The UN General Assembly has long called for trials against these individuals, but negotiations between the UN and Phnom Penh over how this could be accomplished broke up early last year after Hun Sen, who was himself a Khmer Rouge soldier in the early 1970s, got parliament to approve a law establishing a court that failed to meet minimum UN requirements.
Among other problems, the law failed to allow for an independent prosecutor who was not subject to the government's direction or to provide for the protection of witnesses.

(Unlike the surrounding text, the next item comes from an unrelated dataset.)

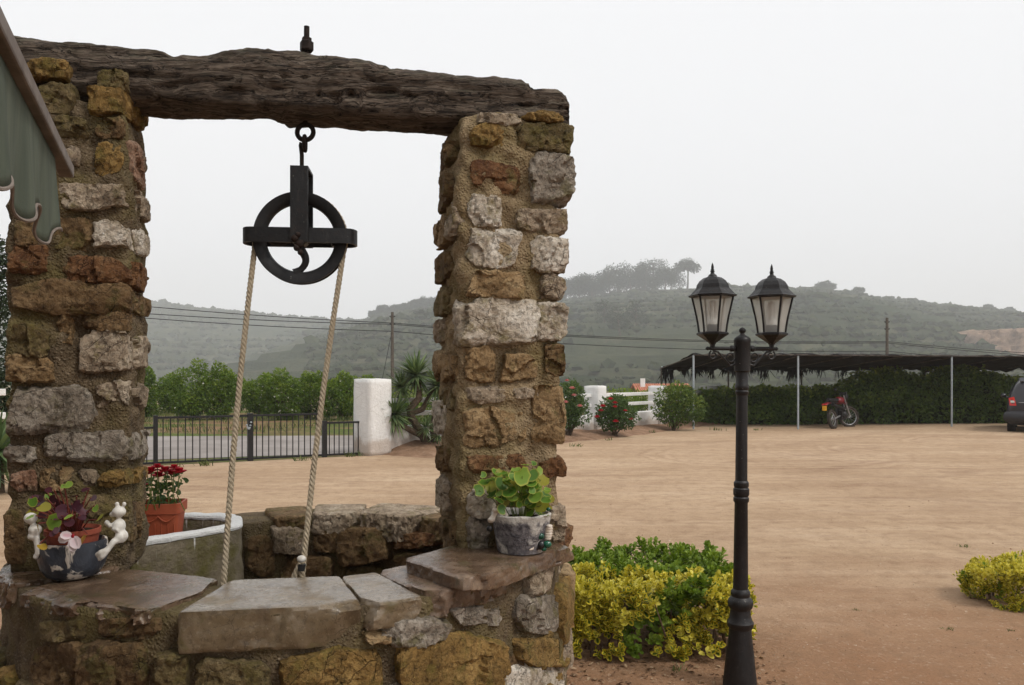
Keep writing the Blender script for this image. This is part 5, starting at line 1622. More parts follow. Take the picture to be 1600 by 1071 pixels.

Those flaws, as well as a provision that the majority of judges must be Cambodian, made it clear, according to the rights groups, that the tribunal would not be sufficiently independent of the government's influence.
"Cambodians have grown used to the political nature of justice in their country," according to Jendrzejczyk, "where government officials do not hesitate to tell judges how to decide cases and prosecutors follow orders instead of evidence."
Last month, however, the UN General Assembly adopted a resolution requesting Secretary-General Kofi Annan "resume negotiations" on the formation of a "mixed tribunal." While the resolution passed with the support of the United States, China, Japan, France, Vietnam, Singapore, and Australia, 30 countries--including Canada and most members of the European Union --indicated their reservations by abstaining.
With the passage of the resolution, however, Annan invited Cambodia to send an envoy to begin "exploratory talks" on the issue January 6. Hun Sen said he would dispatch a delegation headed by Senior Minister Sok An, who has acted as Cambodia's chief negotiator in previous rounds of talks, to New York for that purpose.
Rights groups are urging Annan to ensure that the UN does not compromise on its past demands that the tribunal's independence from the government be guaranteed. "The Cambodian people, who have suffered so much without access to justice or redress, deserve nothing less than the highest standards of justice," said Amnesty.
Furthermore, according to Jendrzejczyk, the UN could damage its credibility if it goes along with a less-than-independent tribunal. "In the future, why would countries accept the rigorous models used for the crimes in the former Yugoslavia and Rwanda when they could demand the soft 'Cambodian model'?"